━━━ Provided material ━━━
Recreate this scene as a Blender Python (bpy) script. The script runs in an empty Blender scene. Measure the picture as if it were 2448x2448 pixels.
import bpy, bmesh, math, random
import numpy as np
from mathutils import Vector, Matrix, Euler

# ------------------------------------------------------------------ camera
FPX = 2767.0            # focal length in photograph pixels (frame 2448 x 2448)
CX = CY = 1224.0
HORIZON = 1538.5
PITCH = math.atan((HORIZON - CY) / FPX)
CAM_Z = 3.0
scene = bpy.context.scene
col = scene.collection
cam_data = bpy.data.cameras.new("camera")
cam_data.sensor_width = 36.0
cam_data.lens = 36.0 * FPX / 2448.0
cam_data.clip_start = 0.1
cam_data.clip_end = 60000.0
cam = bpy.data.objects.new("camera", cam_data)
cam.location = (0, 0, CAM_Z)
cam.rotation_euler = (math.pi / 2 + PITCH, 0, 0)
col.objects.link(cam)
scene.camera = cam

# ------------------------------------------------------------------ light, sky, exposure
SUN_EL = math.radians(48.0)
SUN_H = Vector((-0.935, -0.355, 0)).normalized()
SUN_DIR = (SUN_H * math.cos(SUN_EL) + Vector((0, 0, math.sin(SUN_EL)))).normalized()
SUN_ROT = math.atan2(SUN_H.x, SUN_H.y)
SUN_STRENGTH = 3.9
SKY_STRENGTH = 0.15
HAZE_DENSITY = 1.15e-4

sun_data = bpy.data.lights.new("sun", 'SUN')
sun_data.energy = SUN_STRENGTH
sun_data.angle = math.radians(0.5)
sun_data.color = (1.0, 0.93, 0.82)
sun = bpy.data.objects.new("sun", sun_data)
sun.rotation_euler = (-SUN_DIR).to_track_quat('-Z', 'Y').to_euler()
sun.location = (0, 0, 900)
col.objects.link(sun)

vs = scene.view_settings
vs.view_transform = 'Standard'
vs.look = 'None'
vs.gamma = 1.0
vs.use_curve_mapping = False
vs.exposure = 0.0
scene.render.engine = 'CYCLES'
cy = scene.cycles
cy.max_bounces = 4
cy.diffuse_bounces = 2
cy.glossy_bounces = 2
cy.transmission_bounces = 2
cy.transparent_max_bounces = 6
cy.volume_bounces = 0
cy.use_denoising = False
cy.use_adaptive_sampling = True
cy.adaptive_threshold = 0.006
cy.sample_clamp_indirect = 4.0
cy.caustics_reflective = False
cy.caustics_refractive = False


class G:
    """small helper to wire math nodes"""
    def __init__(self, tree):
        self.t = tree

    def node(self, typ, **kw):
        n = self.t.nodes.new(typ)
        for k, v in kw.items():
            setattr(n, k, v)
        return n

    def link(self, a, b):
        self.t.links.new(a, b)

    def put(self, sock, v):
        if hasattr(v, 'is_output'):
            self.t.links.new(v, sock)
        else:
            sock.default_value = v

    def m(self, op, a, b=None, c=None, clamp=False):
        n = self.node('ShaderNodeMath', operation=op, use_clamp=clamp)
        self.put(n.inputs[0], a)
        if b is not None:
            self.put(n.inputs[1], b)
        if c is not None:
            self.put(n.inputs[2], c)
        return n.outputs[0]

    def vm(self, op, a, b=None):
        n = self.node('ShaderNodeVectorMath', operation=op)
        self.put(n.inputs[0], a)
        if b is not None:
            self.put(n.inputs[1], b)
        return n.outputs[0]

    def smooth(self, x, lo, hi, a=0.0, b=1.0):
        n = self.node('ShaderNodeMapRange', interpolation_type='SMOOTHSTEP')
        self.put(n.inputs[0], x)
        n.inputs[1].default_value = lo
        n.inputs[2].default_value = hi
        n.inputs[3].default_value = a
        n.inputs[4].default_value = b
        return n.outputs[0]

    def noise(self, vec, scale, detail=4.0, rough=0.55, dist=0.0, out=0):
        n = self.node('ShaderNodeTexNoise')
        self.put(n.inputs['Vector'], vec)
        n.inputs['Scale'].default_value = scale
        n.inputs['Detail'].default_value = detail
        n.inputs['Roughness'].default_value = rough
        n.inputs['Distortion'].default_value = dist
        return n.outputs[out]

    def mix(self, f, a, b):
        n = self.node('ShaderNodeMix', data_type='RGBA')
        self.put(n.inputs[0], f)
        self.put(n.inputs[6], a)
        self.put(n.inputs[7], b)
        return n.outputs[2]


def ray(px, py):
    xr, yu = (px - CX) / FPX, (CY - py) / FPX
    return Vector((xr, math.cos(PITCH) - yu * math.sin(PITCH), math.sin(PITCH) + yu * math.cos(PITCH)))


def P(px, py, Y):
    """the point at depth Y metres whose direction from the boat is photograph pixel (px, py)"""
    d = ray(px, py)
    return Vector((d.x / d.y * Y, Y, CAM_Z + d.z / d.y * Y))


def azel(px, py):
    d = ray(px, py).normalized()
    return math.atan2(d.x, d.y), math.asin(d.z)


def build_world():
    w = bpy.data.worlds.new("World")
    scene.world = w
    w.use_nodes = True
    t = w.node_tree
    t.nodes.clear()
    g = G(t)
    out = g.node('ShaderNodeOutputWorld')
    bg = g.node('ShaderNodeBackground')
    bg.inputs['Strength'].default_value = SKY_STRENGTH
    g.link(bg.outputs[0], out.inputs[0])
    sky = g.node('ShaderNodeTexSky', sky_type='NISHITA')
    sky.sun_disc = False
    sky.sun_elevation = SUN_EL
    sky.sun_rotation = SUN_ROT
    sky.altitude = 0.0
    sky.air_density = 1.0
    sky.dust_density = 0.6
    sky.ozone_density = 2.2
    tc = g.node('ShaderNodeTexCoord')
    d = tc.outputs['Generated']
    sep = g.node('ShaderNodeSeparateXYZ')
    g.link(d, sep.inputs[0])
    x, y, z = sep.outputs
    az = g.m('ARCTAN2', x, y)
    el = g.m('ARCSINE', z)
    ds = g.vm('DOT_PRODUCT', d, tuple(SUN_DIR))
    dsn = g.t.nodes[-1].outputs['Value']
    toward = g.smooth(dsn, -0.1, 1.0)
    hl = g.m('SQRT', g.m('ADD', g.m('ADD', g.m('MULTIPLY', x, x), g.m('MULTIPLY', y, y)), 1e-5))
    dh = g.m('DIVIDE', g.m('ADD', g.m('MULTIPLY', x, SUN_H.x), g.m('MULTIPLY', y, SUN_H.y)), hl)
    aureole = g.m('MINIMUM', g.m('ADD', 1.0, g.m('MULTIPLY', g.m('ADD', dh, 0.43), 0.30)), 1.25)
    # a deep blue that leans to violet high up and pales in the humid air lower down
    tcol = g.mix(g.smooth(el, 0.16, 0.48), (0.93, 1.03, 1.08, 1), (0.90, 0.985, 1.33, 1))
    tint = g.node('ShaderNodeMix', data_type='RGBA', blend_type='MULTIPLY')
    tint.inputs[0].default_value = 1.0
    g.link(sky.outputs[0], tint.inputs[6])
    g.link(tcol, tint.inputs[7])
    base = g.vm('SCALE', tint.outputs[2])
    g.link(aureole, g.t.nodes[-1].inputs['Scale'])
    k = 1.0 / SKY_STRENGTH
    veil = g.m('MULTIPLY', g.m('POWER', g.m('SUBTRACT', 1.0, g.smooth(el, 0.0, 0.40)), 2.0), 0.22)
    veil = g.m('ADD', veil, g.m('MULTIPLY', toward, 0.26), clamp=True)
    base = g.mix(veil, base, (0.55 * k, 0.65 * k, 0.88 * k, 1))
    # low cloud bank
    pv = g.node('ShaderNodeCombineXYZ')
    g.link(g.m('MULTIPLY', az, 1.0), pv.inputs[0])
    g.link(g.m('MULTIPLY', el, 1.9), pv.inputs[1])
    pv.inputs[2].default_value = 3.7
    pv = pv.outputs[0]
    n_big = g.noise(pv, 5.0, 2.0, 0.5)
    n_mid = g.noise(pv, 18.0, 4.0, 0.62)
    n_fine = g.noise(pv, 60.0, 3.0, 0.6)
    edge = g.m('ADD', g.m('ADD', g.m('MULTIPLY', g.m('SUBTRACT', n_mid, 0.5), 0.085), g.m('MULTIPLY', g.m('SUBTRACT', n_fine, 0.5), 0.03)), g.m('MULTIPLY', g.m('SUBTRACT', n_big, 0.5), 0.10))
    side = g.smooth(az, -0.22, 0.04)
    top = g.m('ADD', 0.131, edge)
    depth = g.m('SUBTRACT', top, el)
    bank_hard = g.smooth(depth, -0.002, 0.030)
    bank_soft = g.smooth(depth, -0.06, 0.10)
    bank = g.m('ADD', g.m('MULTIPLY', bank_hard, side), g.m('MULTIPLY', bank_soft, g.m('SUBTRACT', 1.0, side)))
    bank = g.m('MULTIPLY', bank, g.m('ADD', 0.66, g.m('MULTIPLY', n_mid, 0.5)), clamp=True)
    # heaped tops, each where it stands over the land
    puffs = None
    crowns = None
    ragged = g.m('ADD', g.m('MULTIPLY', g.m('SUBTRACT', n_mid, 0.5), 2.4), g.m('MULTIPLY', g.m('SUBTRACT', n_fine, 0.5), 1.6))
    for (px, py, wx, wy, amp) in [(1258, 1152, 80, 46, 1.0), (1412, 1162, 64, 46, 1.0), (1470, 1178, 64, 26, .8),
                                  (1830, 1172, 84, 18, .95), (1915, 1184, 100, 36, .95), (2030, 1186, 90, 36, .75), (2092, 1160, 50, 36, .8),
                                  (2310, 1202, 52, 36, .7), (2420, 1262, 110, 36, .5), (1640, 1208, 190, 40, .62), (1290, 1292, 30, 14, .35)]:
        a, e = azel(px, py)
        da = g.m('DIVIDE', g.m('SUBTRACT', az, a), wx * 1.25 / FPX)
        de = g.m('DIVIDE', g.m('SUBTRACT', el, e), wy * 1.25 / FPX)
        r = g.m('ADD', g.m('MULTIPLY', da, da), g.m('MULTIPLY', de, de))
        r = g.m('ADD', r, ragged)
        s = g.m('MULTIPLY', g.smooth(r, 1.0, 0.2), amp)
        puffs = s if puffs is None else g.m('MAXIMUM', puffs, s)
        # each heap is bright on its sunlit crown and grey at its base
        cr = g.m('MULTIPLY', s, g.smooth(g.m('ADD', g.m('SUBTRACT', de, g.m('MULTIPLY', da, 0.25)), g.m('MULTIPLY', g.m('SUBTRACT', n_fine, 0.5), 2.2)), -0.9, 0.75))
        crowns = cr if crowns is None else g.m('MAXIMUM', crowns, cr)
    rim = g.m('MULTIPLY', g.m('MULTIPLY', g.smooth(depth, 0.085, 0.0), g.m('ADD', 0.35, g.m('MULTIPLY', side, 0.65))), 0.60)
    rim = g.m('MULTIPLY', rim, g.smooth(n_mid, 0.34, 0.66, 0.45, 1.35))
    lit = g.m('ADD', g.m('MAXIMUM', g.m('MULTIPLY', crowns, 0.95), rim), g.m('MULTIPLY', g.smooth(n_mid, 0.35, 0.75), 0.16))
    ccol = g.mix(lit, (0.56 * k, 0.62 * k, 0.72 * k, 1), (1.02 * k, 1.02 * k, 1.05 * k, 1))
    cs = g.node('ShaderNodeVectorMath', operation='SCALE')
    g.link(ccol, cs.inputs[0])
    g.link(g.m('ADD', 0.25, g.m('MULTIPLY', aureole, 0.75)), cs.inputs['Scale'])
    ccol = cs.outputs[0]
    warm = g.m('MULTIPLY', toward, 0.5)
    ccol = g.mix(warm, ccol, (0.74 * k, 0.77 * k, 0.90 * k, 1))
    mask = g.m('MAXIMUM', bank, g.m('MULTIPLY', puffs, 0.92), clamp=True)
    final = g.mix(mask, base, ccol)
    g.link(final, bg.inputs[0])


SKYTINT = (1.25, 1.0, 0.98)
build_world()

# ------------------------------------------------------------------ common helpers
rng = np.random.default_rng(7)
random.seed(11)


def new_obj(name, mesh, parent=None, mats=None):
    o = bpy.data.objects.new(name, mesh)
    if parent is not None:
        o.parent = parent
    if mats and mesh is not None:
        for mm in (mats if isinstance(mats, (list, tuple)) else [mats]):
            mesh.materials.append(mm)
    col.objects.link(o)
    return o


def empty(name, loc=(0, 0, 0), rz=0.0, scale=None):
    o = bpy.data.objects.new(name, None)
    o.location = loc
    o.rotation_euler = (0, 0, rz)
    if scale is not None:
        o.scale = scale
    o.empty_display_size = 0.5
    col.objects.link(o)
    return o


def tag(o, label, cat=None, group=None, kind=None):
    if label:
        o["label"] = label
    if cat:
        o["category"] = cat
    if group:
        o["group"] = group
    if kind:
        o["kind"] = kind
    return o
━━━
Starting with the first line of the data above, copy each line exactly until you reach the line with "from mathutils import Vector, Matrix, Euler"; include that line as well.

Recreate this scene as a Blender Python (bpy) script. The script runs in an empty Blender scene. Measure the picture as if it were 2448x2448 pixels.
import bpy, bmesh, math, random
import numpy as np
from mathutils import Vector, Matrix, Euler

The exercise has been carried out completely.